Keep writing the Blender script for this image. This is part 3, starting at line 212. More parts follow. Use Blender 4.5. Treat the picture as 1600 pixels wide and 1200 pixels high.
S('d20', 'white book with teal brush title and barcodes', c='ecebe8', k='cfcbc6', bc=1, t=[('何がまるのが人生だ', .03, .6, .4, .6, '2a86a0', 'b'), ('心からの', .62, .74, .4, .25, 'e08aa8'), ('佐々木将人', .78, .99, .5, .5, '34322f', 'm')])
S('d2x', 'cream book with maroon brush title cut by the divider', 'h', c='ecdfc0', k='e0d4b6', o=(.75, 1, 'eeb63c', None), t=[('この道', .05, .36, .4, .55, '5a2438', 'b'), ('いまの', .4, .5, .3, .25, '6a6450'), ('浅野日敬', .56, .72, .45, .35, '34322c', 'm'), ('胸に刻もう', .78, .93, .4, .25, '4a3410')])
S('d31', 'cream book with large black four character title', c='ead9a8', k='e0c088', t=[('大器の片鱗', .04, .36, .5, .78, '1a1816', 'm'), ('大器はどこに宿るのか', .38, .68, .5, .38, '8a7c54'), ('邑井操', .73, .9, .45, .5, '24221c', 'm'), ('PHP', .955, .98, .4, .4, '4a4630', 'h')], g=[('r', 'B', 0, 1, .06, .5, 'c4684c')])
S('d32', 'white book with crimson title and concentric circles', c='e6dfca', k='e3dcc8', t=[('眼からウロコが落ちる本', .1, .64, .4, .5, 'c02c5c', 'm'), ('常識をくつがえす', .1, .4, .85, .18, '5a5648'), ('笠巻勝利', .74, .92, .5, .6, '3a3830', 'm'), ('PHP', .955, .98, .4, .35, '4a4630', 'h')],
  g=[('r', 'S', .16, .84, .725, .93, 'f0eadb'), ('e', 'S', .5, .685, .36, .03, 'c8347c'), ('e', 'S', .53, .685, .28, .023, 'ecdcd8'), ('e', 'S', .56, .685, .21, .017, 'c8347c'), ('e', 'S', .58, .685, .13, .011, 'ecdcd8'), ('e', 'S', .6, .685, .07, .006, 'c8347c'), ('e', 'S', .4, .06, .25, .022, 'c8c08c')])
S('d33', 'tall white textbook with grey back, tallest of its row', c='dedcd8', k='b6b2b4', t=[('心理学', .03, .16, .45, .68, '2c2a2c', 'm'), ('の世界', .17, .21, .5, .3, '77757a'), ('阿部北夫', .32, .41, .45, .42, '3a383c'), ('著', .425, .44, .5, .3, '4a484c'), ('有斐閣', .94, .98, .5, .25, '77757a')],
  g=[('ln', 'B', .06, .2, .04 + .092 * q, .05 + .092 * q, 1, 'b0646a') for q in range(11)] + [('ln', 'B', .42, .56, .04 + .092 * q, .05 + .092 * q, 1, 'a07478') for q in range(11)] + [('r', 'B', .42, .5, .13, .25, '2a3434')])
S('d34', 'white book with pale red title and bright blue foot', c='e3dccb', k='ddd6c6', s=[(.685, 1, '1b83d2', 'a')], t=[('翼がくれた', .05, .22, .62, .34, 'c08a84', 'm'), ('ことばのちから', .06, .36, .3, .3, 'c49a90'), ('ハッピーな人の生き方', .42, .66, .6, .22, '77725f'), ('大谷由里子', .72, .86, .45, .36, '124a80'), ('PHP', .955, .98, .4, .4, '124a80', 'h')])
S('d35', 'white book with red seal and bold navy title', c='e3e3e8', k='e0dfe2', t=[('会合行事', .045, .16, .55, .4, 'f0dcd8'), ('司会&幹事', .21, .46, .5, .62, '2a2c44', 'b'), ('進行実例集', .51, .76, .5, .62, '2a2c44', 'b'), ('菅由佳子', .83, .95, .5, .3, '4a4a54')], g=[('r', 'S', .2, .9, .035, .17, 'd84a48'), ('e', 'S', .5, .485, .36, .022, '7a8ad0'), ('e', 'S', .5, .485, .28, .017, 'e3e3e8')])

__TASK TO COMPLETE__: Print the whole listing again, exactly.

__EXERCISE SOLUTION__:
Keep writing the Blender script for this image. This is part 3, starting at line 212. More parts follow. Use Blender 4.5. Treat the picture as 1600 pixels wide and 1200 pixels high.
S('d20', 'white book with teal brush title and barcodes', c='ecebe8', k='cfcbc6', bc=1, t=[('何がまるのが人生だ', .03, .6, .4, .6, '2a86a0', 'b'), ('心からの', .62, .74, .4, .25, 'e08aa8'), ('佐々木将人', .78, .99, .5, .5, '34322f', 'm')])
S('d2x', 'cream book with maroon brush title cut by the divider', 'h', c='ecdfc0', k='e0d4b6', o=(.75, 1, 'eeb63c', None), t=[('この道', .05, .36, .4, .55, '5a2438', 'b'), ('いまの', .4, .5, .3, .25, '6a6450'), ('浅野日敬', .56, .72, .45, .35, '34322c', 'm'), ('胸に刻もう', .78, .93, .4, .25, '4a3410')])
S('d31', 'cream book with large black four character title', c='ead9a8', k='e0c088', t=[('大器の片鱗', .04, .36, .5, .78, '1a1816', 'm'), ('大器はどこに宿るのか', .38, .68, .5, .38, '8a7c54'), ('邑井操', .73, .9, .45, .5, '24221c', 'm'), ('PHP', .955, .98, .4, .4, '4a4630', 'h')], g=[('r', 'B', 0, 1, .06, .5, 'c4684c')])
S('d32', 'white book with crimson title and concentric circles', c='e6dfca', k='e3dcc8', t=[('眼からウロコが落ちる本', .1, .64, .4, .5, 'c02c5c', 'm'), ('常識をくつがえす', .1, .4, .85, .18, '5a5648'), ('笠巻勝利', .74, .92, .5, .6, '3a3830', 'm'), ('PHP', .955, .98, .4, .35, '4a4630', 'h')],
  g=[('r', 'S', .16, .84, .725, .93, 'f0eadb'), ('e', 'S', .5, .685, .36, .03, 'c8347c'), ('e', 'S', .53, .685, .28, .023, 'ecdcd8'), ('e', 'S', .56, .685, .21, .017, 'c8347c'), ('e', 'S', .58, .685, .13, .011, 'ecdcd8'), ('e', 'S', .6, .685, .07, .006, 'c8347c'), ('e', 'S', .4, .06, .25, .022, 'c8c08c')])
S('d33', 'tall white textbook with grey back, tallest of its row', c='dedcd8', k='b6b2b4', t=[('心理学', .03, .16, .45, .68, '2c2a2c', 'm'), ('の世界', .17, .21, .5, .3, '77757a'), ('阿部北夫', .32, .41, .45, .42, '3a383c'), ('著', .425, .44, .5, .3, '4a484c'), ('有斐閣', .94, .98, .5, .25, '77757a')],
  g=[('ln', 'B', .06, .2, .04 + .092 * q, .05 + .092 * q, 1, 'b0646a') for q in range(11)] + [('ln', 'B', .42, .56, .04 + .092 * q, .05 + .092 * q, 1, 'a07478') for q in range(11)] + [('r', 'B', .42, .5, .13, .25, '2a3434')])
S('d34', 'white book with pale red title and bright blue foot', c='e3dccb', k='ddd6c6', s=[(.685, 1, '1b83d2', 'a')], t=[('翼がくれた', .05, .22, .62, .34, 'c08a84', 'm'), ('ことばのちから', .06, .36, .3, .3, 'c49a90'), ('ハッピーな人の生き方', .42, .66, .6, .22, '77725f'), ('大谷由里子', .72, .86, .45, .36, '124a80'), ('PHP', .955, .98, .4, .4, '124a80', 'h')])
S('d35', 'white book with red seal and bold navy title', c='e3e3e8', k='e0dfe2', t=[('会合行事', .045, .16, .55, .4, 'f0dcd8'), ('司会&幹事', .21, .46, .5, .62, '2a2c44', 'b'), ('進行実例集', .51, .76, .5, .62, '2a2c44', 'b'), ('菅由佳子', .83, .95, .5, .3, '4a4a54')], g=[('r', 'S', .2, .9, .035, .17, 'd84a48'), ('e', 'S', .5, .485, .36, .022, '7a8ad0'), ('e', 'S', .5, .485, .28, .017, 'e3e3e8')])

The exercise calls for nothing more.